Mills Lake


The plan was to hike to Mills Lake for sure and Black Lake maybe.  The Estes forecast called for afternoon and evening showers.  The morning skies were clear and winds were light, it was a great morning.  The hike to Mills Lake went about as expected.  Lots of snow on the trail with the exception of the portion between the junction to Boulder Brook and the Mills/Loch split, which was almost completely dry.  The snow below Mills Lake was firm from the overnight freezing temperatures so snowshoes were not required there.  Alberta Falls was completely frozen over with only a small amount of visible flowing water just down stream from the falls.

Be sure to click on these photos for larger versions.


1. Mills Lake and Glacier Gorge.

Mills Lake itself was mostly frozen with a small amount of open water at both the inlet and outlet ends.  Beyond Mills Lake however, snowshoes were required.  In fact, it didn't take long beyond Mills Lake that the snowshoes weren't effective enough.  The snow got deep and very soft.


2. Jewel Lake and the Spearhead.

Another gentleman started the same hike at the same time as me.  Our paths crossed a couple of times even though we didn't always take the same path.  Just past Mills Lake, at the bridge crossing the stream to the Glacier Gorge campsite, we split.  He took the high road, forging ahead through undisturbed snow, probably very close to the summer trail.  I took the low road, following the streambed, clearly the popular choice based on tracks.  But I didn't get very far.  The snow over the stream provided very uneasy footing.  Especially when I could hear water rushing below me, I tread very carefully.  This was in clear contrast to my hike two days earlier to Timberline Falls where I followed the streambed.  Not once did I feel the threat of breaking though there.  But here the risk was clear.  The water wouldn't be very deep, but it sure would be cold.

I finally gave up on that route and decided to backtrack to the point where my friend and I split.  Then I followed his tracks for a while.  I gave up on that before too long too.  The snow was just too deep and non-supporting to be a fun hike.  So I started to head back down.


3. Hiking back down, snow flurries begin to fall.

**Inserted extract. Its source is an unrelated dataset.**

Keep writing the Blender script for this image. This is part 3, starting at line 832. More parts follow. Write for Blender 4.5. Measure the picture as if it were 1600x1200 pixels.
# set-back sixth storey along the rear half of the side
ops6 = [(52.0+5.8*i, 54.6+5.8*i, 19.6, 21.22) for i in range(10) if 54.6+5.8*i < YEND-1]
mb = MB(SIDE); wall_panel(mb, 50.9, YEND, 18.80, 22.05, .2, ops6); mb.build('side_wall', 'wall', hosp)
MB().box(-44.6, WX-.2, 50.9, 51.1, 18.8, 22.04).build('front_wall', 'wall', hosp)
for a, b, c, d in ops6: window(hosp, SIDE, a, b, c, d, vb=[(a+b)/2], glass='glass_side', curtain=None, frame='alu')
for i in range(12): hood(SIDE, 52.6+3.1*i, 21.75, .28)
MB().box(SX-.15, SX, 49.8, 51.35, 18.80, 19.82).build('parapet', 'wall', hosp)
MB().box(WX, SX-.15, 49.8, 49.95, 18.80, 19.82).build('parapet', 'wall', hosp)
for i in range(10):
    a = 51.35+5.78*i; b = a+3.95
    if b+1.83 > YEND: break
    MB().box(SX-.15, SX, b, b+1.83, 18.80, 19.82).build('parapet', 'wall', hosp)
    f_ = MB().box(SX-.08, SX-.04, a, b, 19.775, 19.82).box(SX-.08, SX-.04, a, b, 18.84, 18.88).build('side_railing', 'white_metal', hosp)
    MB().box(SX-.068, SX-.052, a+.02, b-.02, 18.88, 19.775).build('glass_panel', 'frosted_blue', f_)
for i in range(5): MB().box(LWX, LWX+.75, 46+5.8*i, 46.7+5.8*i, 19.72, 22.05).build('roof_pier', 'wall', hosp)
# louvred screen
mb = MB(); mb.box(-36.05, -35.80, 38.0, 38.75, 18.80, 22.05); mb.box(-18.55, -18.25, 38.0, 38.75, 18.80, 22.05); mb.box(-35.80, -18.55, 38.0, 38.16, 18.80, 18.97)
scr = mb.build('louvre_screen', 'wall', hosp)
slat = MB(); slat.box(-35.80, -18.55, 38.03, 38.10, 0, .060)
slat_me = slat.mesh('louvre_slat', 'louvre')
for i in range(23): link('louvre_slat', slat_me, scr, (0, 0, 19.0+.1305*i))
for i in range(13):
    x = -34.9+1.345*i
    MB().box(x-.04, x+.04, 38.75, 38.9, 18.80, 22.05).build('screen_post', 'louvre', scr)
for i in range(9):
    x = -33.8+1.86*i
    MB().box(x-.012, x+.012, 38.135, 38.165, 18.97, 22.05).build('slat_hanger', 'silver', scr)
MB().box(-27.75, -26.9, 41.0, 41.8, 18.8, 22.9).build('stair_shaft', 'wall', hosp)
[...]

On the way down, when I reached the point where snowshoes were no longer necessary, I removed them.  As I was doing so, along came my friend.  He was having the same trouble as I was.  He said he could hear me down by the stream.  (Snowshoes make a lot of noise sometimes.)  So he decided to abandon the high road and make his way down to the stream.  But he had more trouble than I did with the stream.  He actually broke through and filled his boots with water.  But he was well prepared; he had an extra pair of dry socks in his pack, something that I didn't think of.  On the way down from Mills Lake, dark skies began to form to the North West.  Mother Nature was on our side though as only snow flurries fell.